To do: Stop at the line containing "tag(o, 'flat pale": write out every line from the beginning of the entries up to and including it, minus the pictures.

Record set:
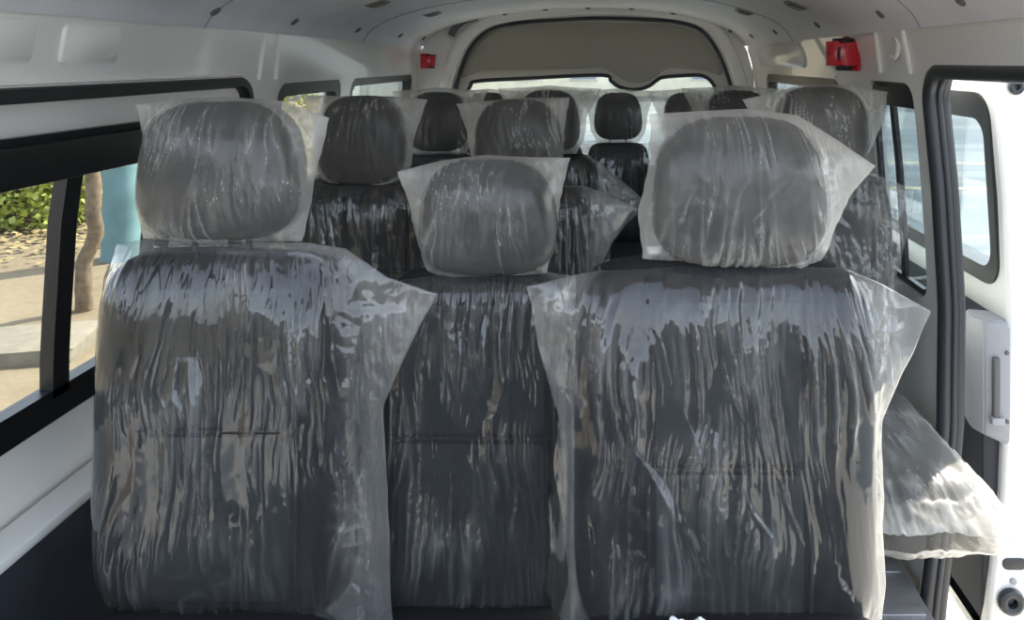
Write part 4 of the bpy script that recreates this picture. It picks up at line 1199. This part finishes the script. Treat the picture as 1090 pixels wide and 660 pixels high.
# dry leaves below the bush
V = []; F = []
rng = random.Random(12)
for _ in range(3500):
    x = rng.uniform(-11, -4.2); y = rng.gauss(8.6, .55) + (x + 7) * -.05
    a = rng.uniform(0, 6.28); L_ = rng.uniform(.04, .10)
    k = len(V); d = Vector((math.cos(a), math.sin(a), rng.uniform(-.2, .4))); s = Vector((-math.sin(a), math.cos(a), rng.uniform(-.3, .3))) * .4
    p = Vector((x, y, GZ + rng.uniform(.005, .05)))
    V += [p, p + (d * .5 + s) * L_, p + d * L_, p + (d * .5 - s) * L_]; F.append((k, k + 1, k + 2, k + 3))
o = mesh('leaf_litter', V, F, mat('dry_leaf_tan', (0.26, 0.20, 0.095), 0.8, var=0.4, vscale=4), smooth=False)
tag(o, 'dry tan leaf litter on the soil below the bushes', 'leaf litter', kind='stuff')
p = at(38, 372, 5.1)
bm = bmesh.new(); bm_box(bm, (-0.32, -0.28, -0.02), (0.32, 0.28, 0.09), 0.02)
for v in bm.verts: v.co += Vector((random.uniform(-.012, .012), random.uniform(-.012, .012), random.uniform(-.006, .006)))
o = from_bm('concrete_block', bm, M['slab']); o.location = (p[0], 5.1, GZ); o.rotation_euler = (0, 0, R(12))
tag(o, 'flat pale concrete slab lying on the soil', 'slab')

# far building seen through the tailgate window
bd = empty('building', (-2, 42, GZ)); tag(bd, 'pale yellow building seen through the tailgate window', 'building')
box('wall', (-14, 0, 0), (10, 6, 7.0), M['facade'], bd, 0.02)
for k in range(7):
    for zz in (0.8, 4.0):
        f = box('window', (-12.5 + k * 3.2, -0.06, zz), (-11.0 + k * 3.2, 0.05, zz + 1.5), M['cream'], bd, 0.02)
        box('pane', (-12.4 + k * 3.2, -0.075, zz + .1), (-11.1 + k * 3.2, -0.055, zz + 1.4), M['wpane'], f, 0.005)
box('roof', (-14.4, -0.4, 7.0), (10.4, 6.4, 7.3), M['slab'], bd, 0.03)
bd2 = empty('building', (24, 34, GZ)); tag(bd2, 'long blue grey building beyond the paving on the door side', 'building')
box('wall', (-9, 0, 0), (22, 6, 6.0), M['bluewall'], bd2, 0.02)
box('roof', (-9.4, -.4, 6.0), (22.4, 6.4, 6.3), M['slab'], bd2, 0.03)
for k in range(8):
    f = box('window', (-8 + k * 3.6, -0.06, 1.0), (-6 + k * 3.6, 0.05, 2.6), M['cream'], bd2, 0.02)
    box('pane', (-7.9 + k * 3.6, -0.075, 1.1), (-6.1 + k * 3.6, -0.055, 2.5), M['wpane'], f, 0.005)
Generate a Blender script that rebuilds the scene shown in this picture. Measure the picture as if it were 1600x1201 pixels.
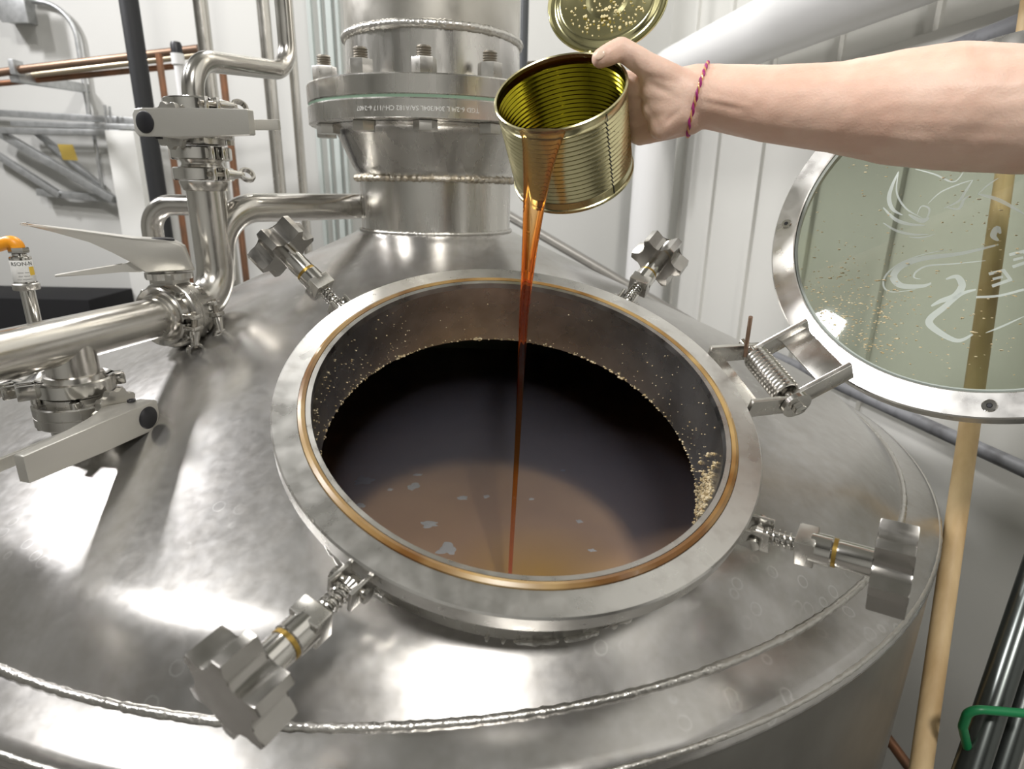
import bpy, bmesh, math, random
from math import sin, cos, pi, radians, sqrt
from mathutils import Vector as V, Matrix, Quaternion, noise as mnoise
import mathutils
random.seed(7)
SC = bpy.context.scene
for o in list(bpy.data.objects): bpy.data.objects.remove(o, do_unlink=True)

# ------------------------------------------------------------------ camera
CAM = V((.1410, -1.1137, .3803)); FW = V((-.0021, .9518, -.3067)); RT = V((.9998, .0083, .0189)); UP = V((-.0206, .3066, .9516)); FPX = 955.43
cd = bpy.data.cameras.new('camera'); cam = bpy.data.objects.new('camera', cd); SC.collection.objects.link(cam)
cam.matrix_world = Matrix(((RT.x, UP.x, -FW.x, CAM.x), (RT.y, UP.y, -FW.y, CAM.y), (RT.z, UP.z, -FW.z, CAM.z), (0, 0, 0, 1)))
cd.sensor_width = 36; cd.lens = FPX / 1600 * 36; cd.clip_start = .02
cd.dof.use_dof = True; cd.dof.focus_distance = .68; cd.dof.aperture_fstop = 6.5
SC.camera = cam

# ------------------------------------------------------------------ world, lamps, exposure
w = bpy.data.worlds.new('world'); SC.world = w; w.use_nodes = True
bg = w.node_tree.nodes['Background']; bg.inputs[0].default_value = (.82, .78, .68, 1); bg.inputs[1].default_value = .07
def area(name, loc, target, sx, sy, power, col=(1, 1, 1)):
    l = bpy.data.lights.new(name, 'AREA'); l.shape = 'RECTANGLE'; l.size = sx; l.size_y = sy; l.energy = power; l.color = col
    o = bpy.data.objects.new(name, l); SC.collection.objects.link(o); o.location = loc
    o.rotation_euler = (V(target) - V(loc)).to_track_quat('-Z', 'Y').to_euler(); return o
area('ceiling_lamp_back', (-.35, 1.15, 2.55), (-.1, -.3, .1), .30, .30, 28, (1, .985, .96))
area('ceiling_lamp_front', (.55, -2.70, 2.75), (.1, -.4, .1), .34, .34, 62, (1, .97, .93))
area('ceiling_lamp_left', (-2.40, .50, 1.93), (0, -.4, .1), .26, .26, 60, (1, .985, 1.0))
area('ceiling_lamp_left_front', (-1.85, -.95, 2.65), (0, -.4, .1), .30, .30, 46, (1, .985, .98))
SC.view_settings.view_transform = 'Standard'; SC.view_settings.look = 'None'; SC.view_settings.gamma = 1
SC.view_settings.use_curve_mapping = False; SC.view_settings.exposure = .04

# ------------------------------------------------------------------ pixel helpers (1600 x 1201 frame)
def ray(px, py): return FW + RT * ((px - 800) / FPX) - UP * ((py - 600.5) / FPX)
def at(px, py, d): return CAM + ray(px, py) * d
def atY(px, py, Y):
    r = ray(px, py); return CAM + r * ((Y - CAM.y) / r.y)
def atP(px, py, P, N):
    r = ray(px, py); return CAM + r * ((P - CAM).dot(N) / r.dot(N))

# ------------------------------------------------------------------ object helpers
COL = SC.collection
WM = {}
def register(o, M): WM[o.name] = M
def tag(o, label=None, cat=None, group=None, kind=None):
    if label: o['label'] = label
    if cat: o['category'] = cat
    if group: o['group'] = group
    if kind: o['kind'] = kind
    return o
def thing(name, label, cat, loc=(0, 0, 0), group=None):
    o = bpy.data.objects.new(name, None); COL.objects.link(o); o.location = loc; o.empty_display_size = .05
    register(o, Matrix.Translation(V(loc))); return tag(o, label, cat, group)
def meshify(me, verts, faces, smooth=True):
    me.from_pydata([tuple(v) for v in verts], [], faces); me.update()
    if smooth:
        for p in me.polygons: p.use_smooth = True
def sharp(me, ang=35):
    bm = bmesh.new(); bm.from_mesh(me); a = radians(ang)
    for e in bm.edges:
        if len(e.link_faces) == 2:
            e.smooth = e.link_faces[0].normal.angle(e.link_faces[1].normal, 0) < a
    bm.to_mesh(me); bm.free()
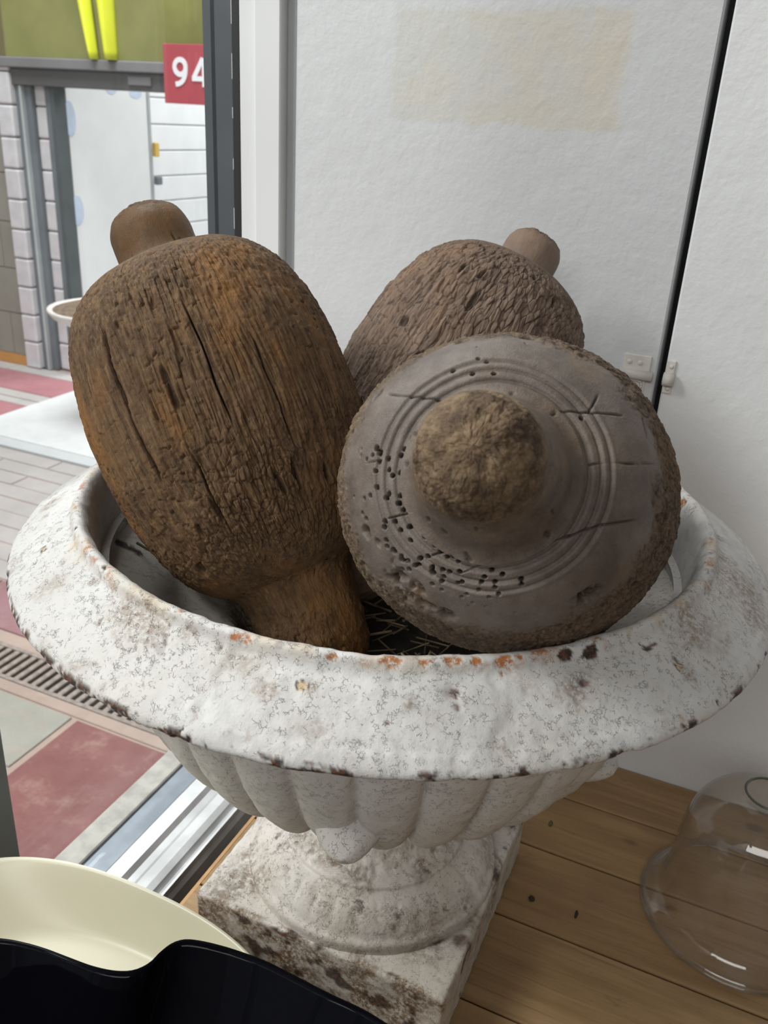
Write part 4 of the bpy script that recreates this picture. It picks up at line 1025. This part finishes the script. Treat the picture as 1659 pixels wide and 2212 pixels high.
lv = smooth_poly(np.array(lv), 70, 2)
loft([ring(sup(x, .367, a, b, 2.4), z, O) for x, a, b, z in lv], 'shell', M['cream'], cb)
bott = ring(sup(-.355, .367, .0905, .0555, 2.4), 0.0003, O)
# black glass freeform dish
bd = empty('black_dish', (-.24, .10, 0), 'glossy black freeform glass dish with a wavy folded rim at the front edge', 'dish')
RIM = [(-.430, .285), (-.399, .299), (-.382, .304), (-.365, .307), (-.345, .309), (-.327, .311), (-.311, .315), (-.3, .321), (-.294, .330), (-.2925, .340), (-.290, .349), (-.285, .3555), (-.277, .3595), (-.262, .3632),
       (-.243, .366), (-.218, .3675), (-.176, .3655), (-.129, .363), (-.07, .345), (-.04, .28), (-.05, .18), (-.10, .09), (-.2, .035), (-.31, .03), (-.41, .07), (-.46, .15), (-.46, .24)]
RIM = closed_spline(RIM[::-1], 360)
ang = np.arctan2(RIM[:, 1] - .10, RIM[:, 0] + .25)
BAS = np.stack([-.25 + .12 * np.cos(ang), .10 + .055 * np.sin(ang)], -1)
O = (-.24, .10)
SM = RIM.copy()
for _ in range(220): SM = .25 * np.roll(SM, 1, 0) + .5 * SM + .25 * np.roll(SM, -1, 0)
def RM(x): return SM + (RIM - SM) * x ** 2.2
rings = []
for s_, z in [(0, .0)] + [(x, .26 * x ** 1.25) for x in np.linspace(.02, 1, 26)]:
    rings.append(ring(BAS + (RM(s_) - BAS) * s_, z, O))
cen = RIM.mean(0)
for inset, z in ((.0015, .2622), (.004, .2622), (.006, .2600)):
    dv = cen - RIM; dv /= np.linalg.norm(dv, axis=1)[:, None]
    rings.append(ring(RIM + dv * inset, z, O))
BI = BAS * .96 + np.array((-.25, .10)) * .04
for x in np.linspace(.96, .0, 22):
    rings.append(ring(BI + (RM(x) + dv * .006 - BI) * x, .012 + .248 * x ** 1.25, O))
rings.append(ring(BI * .3 + np.array((-.25, .10)) * .7, .010, O)); rings.append(ring(BI * .002 + np.array((-.25, .10)) * .998, .010, O))
loft(rings, 'shell', M['black_glass'], bd)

Solved problem:
Write part 4 of the bpy script that recreates this picture. It picks up at line 1199. This part finishes the script. Treat the picture as 1090 pixels wide and 660 pixels high.
# dry leaves below the bush
V = []; F = []
rng = random.Random(12)
for _ in range(3500):
    x = rng.uniform(-11, -4.2); y = rng.gauss(8.6, .55) + (x + 7) * -.05
    a = rng.uniform(0, 6.28); L_ = rng.uniform(.04, .10)
    k = len(V); d = Vector((math.cos(a), math.sin(a), rng.uniform(-.2, .4))); s = Vector((-math.sin(a), math.cos(a), rng.uniform(-.3, .3))) * .4
    p = Vector((x, y, GZ + rng.uniform(.005, .05)))
    V += [p, p + (d * .5 + s) * L_, p + d * L_, p + (d * .5 - s) * L_]; F.append((k, k + 1, k + 2, k + 3))
o = mesh('leaf_litter', V, F, mat('dry_leaf_tan', (0.26, 0.20, 0.095), 0.8, var=0.4, vscale=4), smooth=False)
tag(o, 'dry tan leaf litter on the soil below the bushes', 'leaf litter', kind='stuff')
p = at(38, 372, 5.1)
bm = bmesh.new(); bm_box(bm, (-0.32, -0.28, -0.02), (0.32, 0.28, 0.09), 0.02)
for v in bm.verts: v.co += Vector((random.uniform(-.012, .012), random.uniform(-.012, .012), random.uniform(-.006, .006)))
o = from_bm('concrete_block', bm, M['slab']); o.location = (p[0], 5.1, GZ); o.rotation_euler = (0, 0, R(12))
tag(o, 'flat pale concrete slab lying on the soil', 'slab')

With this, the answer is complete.